Da­mit nicht ver­ein­bar war die An­nahme des FG, dass die durch das In­sol­venz­ge­richt vor­ge­nom­mene Ermäch­ti­gung des Klägers, als vorläufi­ger In­sol­venz­ver­wal­ter For­de­run­gen des In­sol­venz­schuld­ners ein­zu­zie­hen, das Recht des In­sol­venz­schuld­ners, sei­ner­seits For­de­run­gen ein­zu­zie­hen, nicht un­mit­tel­bar berührt habe, da das In­sol­venz­ge­richt kein Ver­bot ge­genüber Dritt­schuld­nern aus­ge­spro­chen hatte, an den In­sol­venz­schuld­ner zu zah­len. Das FG hat da­bei nicht berück­sich­tigt, dass sich die Schuld­be­frei­ung des Dritt­schuld­ners nicht erst aus einem in­sol­venz­ge­richt­li­chen Ver­bot er­gibt, das sich an Dritt­schuld­ner rich­tet und die­sen ver­bie­tet, an den In­sol­venz­schuld­ner zu zah­len, son­dern be­reits un­mit­tel­bar aus § 21 Abs. 2 Satz 1 Nr. 2 Fall 2 i.V.m. § 24 Abs. 1 und § 82 InsO folgt. Da­nach wird der Leis­tende nur frei, wenn er zur Zeit der Leis­tung die An­ord­nung der Verfügungs­be­schränkun­gen nicht kannte. Grob fahrlässige Un­kennt­nis von der Verfügungs­be­schränkung oder Kennt­nis von ei­ner Zah­lungs­ein­stel­lung oder ei­nes sons­ti­gen Eröff­nungs­grun­des rei­chen nicht aus.

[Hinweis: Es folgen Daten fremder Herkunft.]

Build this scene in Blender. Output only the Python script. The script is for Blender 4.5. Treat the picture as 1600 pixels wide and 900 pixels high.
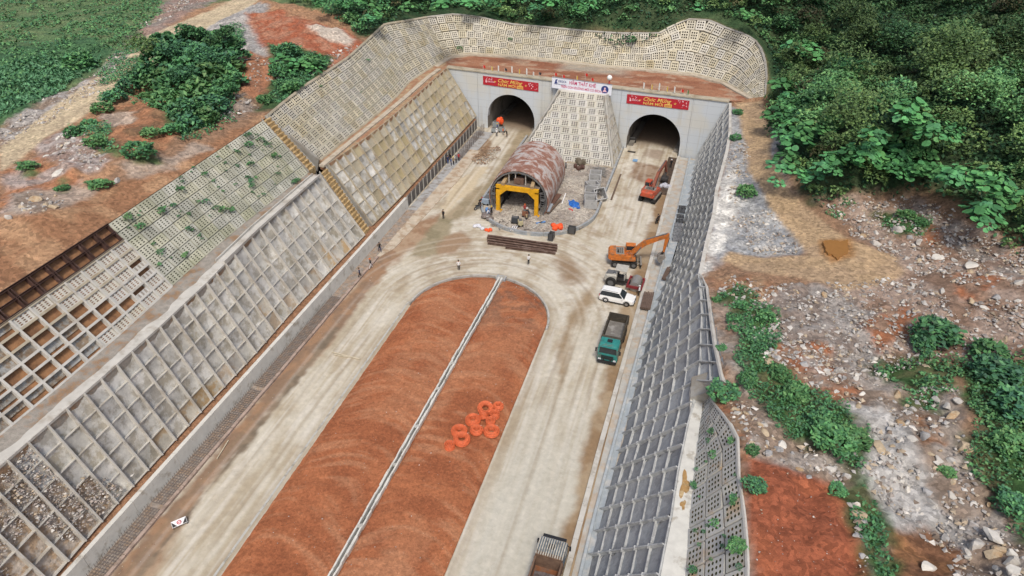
import bpy, bmesh, math, random
import numpy as np
from mathutils import Vector, Matrix
scene = bpy.context.scene
for o in list(bpy.data.objects): bpy.data.objects.remove(o)
random.seed(7); RNG = np.random.default_rng(11)
# ------------------------------------------------------------------ camera (solved from the vanishing point of the road)
CF = 1067.0; VPX, VPY = 1185.0, -300.0; CH = 55.0
_p = math.atan2(450-VPY, CF)
_Y = np.array([VPX-800, 450-VPY, CF]); _Y /= np.linalg.norm(_Y)
_U = np.array([0, math.cos(_p), -math.sin(_p)])
_X = np.cross(_Y, _U)
if _X[0] < 0: _X = -_X
cd = bpy.data.cameras.new('camera'); cam = bpy.data.objects.new('camera', cd)
scene.collection.objects.link(cam); scene.camera = cam
cd.sensor_width = 36; cd.lens = 36*CF/1600; cd.clip_start = .5; cd.clip_end = 2500
R = Matrix(((_X[0], _X[1], -_X[2]), (_Y[0], _Y[1], -_Y[2]), (_U[0], _U[1], -_U[2])))
cam.matrix_world = Matrix.Translation((0, 0, CH)) @ R.to_4x4()
# ------------------------------------------------------------------ light: hazy daylight, soft sun from the right and behind
SUN_EL, SUN_AZ = math.radians(57), math.radians(160)      # azimuth clockwise from +Y
w = bpy.data.worlds.new("World"); scene.world = w; w.use_nodes = True
nt = w.node_tree; bg = nt.nodes['Background']
sky = nt.nodes.new('ShaderNodeTexSky'); sky.sky_type = 'NISHITA'; sky.sun_disc = False
sky.sun_elevation = SUN_EL; sky.sun_rotation = SUN_AZ
sky.air_density = 1.0; sky.dust_density = 4.0; sky.ozone_density = .6
nt.links.new(sky.outputs[0], bg.inputs[0]); bg.inputs[1].default_value = 0.095
sl = bpy.data.lights.new('sun', 'SUN'); sl.energy = 1.5; sl.angle = math.radians(10); sl.color = (1, .95, .87)
so = bpy.data.objects.new('sun', sl); scene.collection.objects.link(so)
sd = Vector((math.sin(SUN_AZ)*math.cos(SUN_EL), math.cos(SUN_AZ)*math.cos(SUN_EL), math.sin(SUN_EL)))
so.rotation_euler = sd.to_track_quat('Z', 'Y').to_euler()
scene.view_settings.view_transform = 'Standard'; scene.view_settings.look = 'None'
scene.view_settings.exposure = 0.68; scene.view_settings.gamma = 1
scene.render.engine = 'CYCLES'; scene.render.resolution_x = 1024; scene.render.resolution_y = 576
# ------------------------------------------------------------------ helpers
C = scene.collection
def at(u, v, z=0.0):
    """world point of height z seen in the photograph at (u, v)"""
    r = np.array([u-800, 450-v, CF]); t = (z-CH)/(r@_U)
    return np.array([t*(r@_X), t*(r@_Y), z])
def lin(c):
    return tuple((x/255/12.92 if x/255 <= .04045 else ((x/255+.055)/1.055)**2.4) for x in c)
def tag(o, label=None, cat=None, group=None, kind=None):
    if label: o['label'] = label
    if cat: o['category'] = cat
    if group: o['group'] = group
    if kind: o['kind'] = kind
    return o
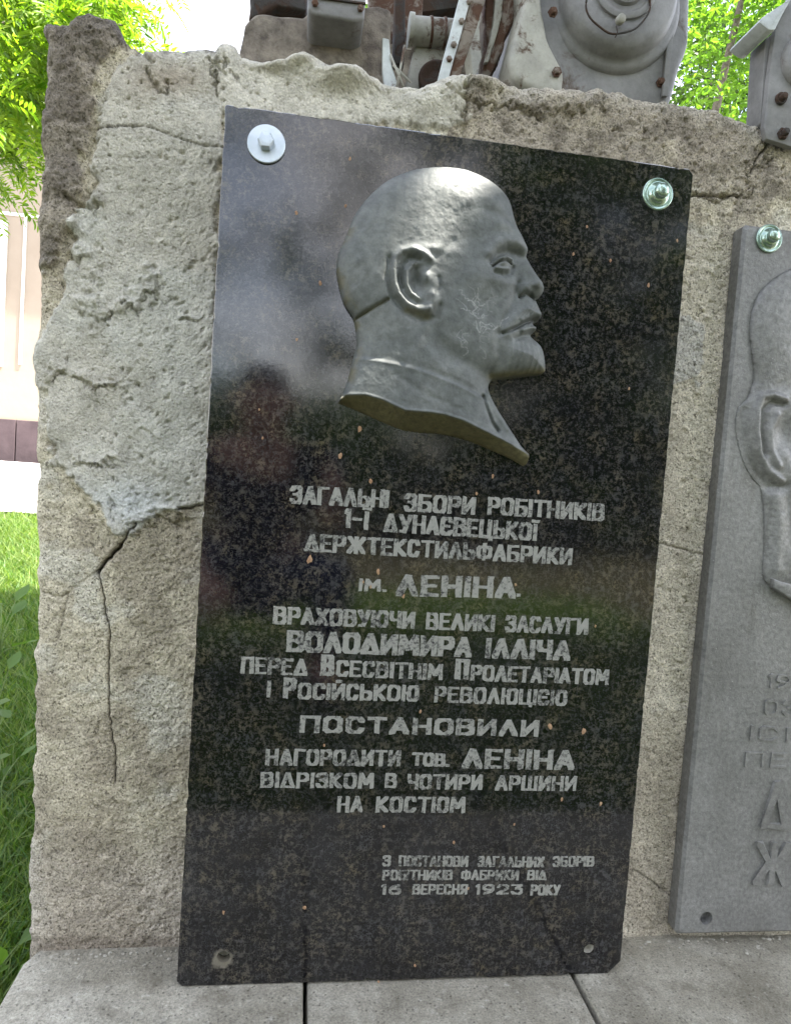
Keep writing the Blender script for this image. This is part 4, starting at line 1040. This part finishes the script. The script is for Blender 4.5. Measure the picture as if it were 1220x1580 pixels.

Es kommt nicht dar­auf an, ob das Ge­leis­tete in die In­sol­venz­masse ge­langt ist. Hat er vor der öff­ent­li­chen Be­kannt­ma­chung der Verfügungs­be­schränkun­gen ge­leis­tet, wird nach § 82 Satz 2 InsO ver­mu­tet, dass er die Verfügungs­be­schränkun­gen nicht kannte. Bei ei­ner Leis­tung vor der öff­ent­li­chen Be­kannt­ma­chung der Verfügungs­be­schränkun­gen hat der vorläufige In­sol­venz­ver­wal­ter zu be­wei­sen, dass dem Leis­ten­den die An­ord­nung be­kannt war. Ist da­ge­gen die Leis­tung nach Be­kannt­ma­chung er­folgt, hat der Leis­tende zu be­wei­sen, dass ihm die An­ord­nung der Verfügungs­be­schränkun­gen un­be­kannt war. Die Sa­che war nach all­dem zur wei­te­ren Sach­ver­halts­er­mitt­lung und er­neu­ten Ent­schei­dung an das FG zurück­zu­ver­wei­sen. Im zwei­ten Rechts­gang sind wei­tere Fest­stel­lun­gen dazu zu tref­fen, ob die Zah­lungs­vorgänge im Juni 2016 nach § 21 Abs. 2 Satz 1 Nr. 2 Fall 2 i.V.m. § 24 Abs. 1 und § 82 InsO ge­genüber der späte­ren In­sol­venz­masse mit schuld­be­frei­en­der Wir­kung er­folg­ten und ob, falls dies zu ver­nei­nen sein sollte, der In­sol­venz­ver­wal­ter man­gels der­ar­ti­ger Wir­kung eine zweite Zah­lung in die Masse ver­lan­gen konnte und ver­wirk­licht hat.